■ DATASET CONTENT:
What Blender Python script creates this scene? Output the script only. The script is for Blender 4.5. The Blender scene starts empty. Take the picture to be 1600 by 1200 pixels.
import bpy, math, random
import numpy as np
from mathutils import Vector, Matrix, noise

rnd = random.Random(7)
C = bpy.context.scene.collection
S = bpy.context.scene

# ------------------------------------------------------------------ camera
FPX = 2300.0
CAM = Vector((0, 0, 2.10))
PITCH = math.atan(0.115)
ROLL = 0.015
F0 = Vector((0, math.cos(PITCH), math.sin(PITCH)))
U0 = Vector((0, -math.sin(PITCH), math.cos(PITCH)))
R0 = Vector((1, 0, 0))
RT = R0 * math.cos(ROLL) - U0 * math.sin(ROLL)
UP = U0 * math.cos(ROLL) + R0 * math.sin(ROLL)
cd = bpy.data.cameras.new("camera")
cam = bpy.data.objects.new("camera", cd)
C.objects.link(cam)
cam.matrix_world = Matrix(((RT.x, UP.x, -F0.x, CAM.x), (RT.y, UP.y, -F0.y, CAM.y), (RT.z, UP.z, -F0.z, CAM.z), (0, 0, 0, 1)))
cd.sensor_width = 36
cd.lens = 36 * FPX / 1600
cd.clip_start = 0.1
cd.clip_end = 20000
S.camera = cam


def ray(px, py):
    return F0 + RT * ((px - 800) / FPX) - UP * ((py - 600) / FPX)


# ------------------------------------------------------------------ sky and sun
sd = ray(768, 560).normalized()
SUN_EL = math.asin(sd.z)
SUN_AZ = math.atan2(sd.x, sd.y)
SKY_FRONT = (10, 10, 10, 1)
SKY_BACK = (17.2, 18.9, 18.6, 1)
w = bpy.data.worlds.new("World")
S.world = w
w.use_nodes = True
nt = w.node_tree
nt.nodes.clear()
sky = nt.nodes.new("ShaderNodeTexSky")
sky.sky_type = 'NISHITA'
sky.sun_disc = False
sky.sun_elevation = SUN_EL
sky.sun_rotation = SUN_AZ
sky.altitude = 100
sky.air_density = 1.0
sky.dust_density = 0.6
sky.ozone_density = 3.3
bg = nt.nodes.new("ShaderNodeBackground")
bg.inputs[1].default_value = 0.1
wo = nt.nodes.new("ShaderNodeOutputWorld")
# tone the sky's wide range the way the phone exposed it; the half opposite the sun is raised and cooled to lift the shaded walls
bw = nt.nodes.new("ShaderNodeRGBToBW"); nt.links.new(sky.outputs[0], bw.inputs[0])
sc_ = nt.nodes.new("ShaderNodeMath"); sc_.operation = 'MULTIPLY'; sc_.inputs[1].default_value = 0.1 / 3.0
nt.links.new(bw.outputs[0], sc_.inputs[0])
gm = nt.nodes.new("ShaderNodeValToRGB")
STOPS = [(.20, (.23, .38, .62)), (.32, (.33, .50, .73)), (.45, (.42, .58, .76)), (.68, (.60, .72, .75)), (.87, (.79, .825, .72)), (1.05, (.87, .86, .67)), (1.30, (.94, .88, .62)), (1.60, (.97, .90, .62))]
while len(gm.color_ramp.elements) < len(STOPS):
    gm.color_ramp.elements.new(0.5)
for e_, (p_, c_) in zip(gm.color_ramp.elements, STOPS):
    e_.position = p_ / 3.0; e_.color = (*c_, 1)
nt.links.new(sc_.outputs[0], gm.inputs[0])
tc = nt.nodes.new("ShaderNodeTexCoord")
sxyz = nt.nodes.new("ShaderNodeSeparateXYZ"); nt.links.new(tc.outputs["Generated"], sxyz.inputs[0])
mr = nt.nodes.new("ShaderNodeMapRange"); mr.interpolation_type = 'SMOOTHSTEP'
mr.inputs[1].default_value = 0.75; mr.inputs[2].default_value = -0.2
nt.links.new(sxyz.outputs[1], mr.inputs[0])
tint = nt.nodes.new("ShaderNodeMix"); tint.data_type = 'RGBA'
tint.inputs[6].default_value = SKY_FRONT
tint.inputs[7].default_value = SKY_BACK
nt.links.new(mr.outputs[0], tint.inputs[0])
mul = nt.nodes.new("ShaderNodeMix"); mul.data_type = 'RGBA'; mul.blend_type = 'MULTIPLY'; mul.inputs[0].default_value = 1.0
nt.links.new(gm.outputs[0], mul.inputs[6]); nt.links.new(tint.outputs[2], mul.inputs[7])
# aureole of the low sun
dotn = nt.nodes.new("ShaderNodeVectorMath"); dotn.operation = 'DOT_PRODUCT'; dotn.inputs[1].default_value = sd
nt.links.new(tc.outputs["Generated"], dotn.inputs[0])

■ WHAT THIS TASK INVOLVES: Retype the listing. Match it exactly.

■ OUTPUT FOR THIS EXERCISE:
What Blender Python script creates this scene? Output the script only. The script is for Blender 4.5. The Blender scene starts empty. Take the picture to be 1600 by 1200 pixels.
import bpy, math, random
import numpy as np
from mathutils import Vector, Matrix, noise

rnd = random.Random(7)
C = bpy.context.scene.collection
S = bpy.context.scene

# ------------------------------------------------------------------ camera
FPX = 2300.0
CAM = Vector((0, 0, 2.10))
PITCH = math.atan(0.115)
ROLL = 0.015
F0 = Vector((0, math.cos(PITCH), math.sin(PITCH)))
U0 = Vector((0, -math.sin(PITCH), math.cos(PITCH)))
R0 = Vector((1, 0, 0))
RT = R0 * math.cos(ROLL) - U0 * math.sin(ROLL)
UP = U0 * math.cos(ROLL) + R0 * math.sin(ROLL)
cd = bpy.data.cameras.new("camera")
cam = bpy.data.objects.new("camera", cd)
C.objects.link(cam)
cam.matrix_world = Matrix(((RT.x, UP.x, -F0.x, CAM.x), (RT.y, UP.y, -F0.y, CAM.y), (RT.z, UP.z, -F0.z, CAM.z), (0, 0, 0, 1)))
cd.sensor_width = 36
cd.lens = 36 * FPX / 1600
cd.clip_start = 0.1
cd.clip_end = 20000
S.camera = cam


def ray(px, py):
    return F0 + RT * ((px - 800) / FPX) - UP * ((py - 600) / FPX)


# ------------------------------------------------------------------ sky and sun
sd = ray(768, 560).normalized()
SUN_EL = math.asin(sd.z)
SUN_AZ = math.atan2(sd.x, sd.y)
SKY_FRONT = (10, 10, 10, 1)
SKY_BACK = (17.2, 18.9, 18.6, 1)
w = bpy.data.worlds.new("World")
S.world = w
w.use_nodes = True
nt = w.node_tree
nt.nodes.clear()
sky = nt.nodes.new("ShaderNodeTexSky")
sky.sky_type = 'NISHITA'
sky.sun_disc = False
sky.sun_elevation = SUN_EL
sky.sun_rotation = SUN_AZ
sky.altitude = 100
sky.air_density = 1.0
sky.dust_density = 0.6
sky.ozone_density = 3.3
bg = nt.nodes.new("ShaderNodeBackground")
bg.inputs[1].default_value = 0.1
wo = nt.nodes.new("ShaderNodeOutputWorld")
# tone the sky's wide range the way the phone exposed it; the half opposite the sun is raised and cooled to lift the shaded walls
bw = nt.nodes.new("ShaderNodeRGBToBW"); nt.links.new(sky.outputs[0], bw.inputs[0])
sc_ = nt.nodes.new("ShaderNodeMath"); sc_.operation = 'MULTIPLY'; sc_.inputs[1].default_value = 0.1 / 3.0
nt.links.new(bw.outputs[0], sc_.inputs[0])
gm = nt.nodes.new("ShaderNodeValToRGB")
STOPS = [(.20, (.23, .38, .62)), (.32, (.33, .50, .73)), (.45, (.42, .58, .76)), (.68, (.60, .72, .75)), (.87, (.79, .825, .72)), (1.05, (.87, .86, .67)), (1.30, (.94, .88, .62)), (1.60, (.97, .90, .62))]
while len(gm.color_ramp.elements) < len(STOPS):
    gm.color_ramp.elements.new(0.5)
for e_, (p_, c_) in zip(gm.color_ramp.elements, STOPS):
    e_.position = p_ / 3.0; e_.color = (*c_, 1)
nt.links.new(sc_.outputs[0], gm.inputs[0])
tc = nt.nodes.new("ShaderNodeTexCoord")
sxyz = nt.nodes.new("ShaderNodeSeparateXYZ"); nt.links.new(tc.outputs["Generated"], sxyz.inputs[0])
mr = nt.nodes.new("ShaderNodeMapRange"); mr.interpolation_type = 'SMOOTHSTEP'
mr.inputs[1].default_value = 0.75; mr.inputs[2].default_value = -0.2
nt.links.new(sxyz.outputs[1], mr.inputs[0])
tint = nt.nodes.new("ShaderNodeMix"); tint.data_type = 'RGBA'
tint.inputs[6].default_value = SKY_FRONT
tint.inputs[7].default_value = SKY_BACK
nt.links.new(mr.outputs[0], tint.inputs[0])
mul = nt.nodes.new("ShaderNodeMix"); mul.data_type = 'RGBA'; mul.blend_type = 'MULTIPLY'; mul.inputs[0].default_value = 1.0
nt.links.new(gm.outputs[0], mul.inputs[6]); nt.links.new(tint.outputs[2], mul.inputs[7])
# aureole of the low sun
dotn = nt.nodes.new("ShaderNodeVectorMath"); dotn.operation = 'DOT_PRODUCT'; dotn.inputs[1].default_value = sd
nt.links.new(tc.outputs["Generated"], dotn.inputs[0])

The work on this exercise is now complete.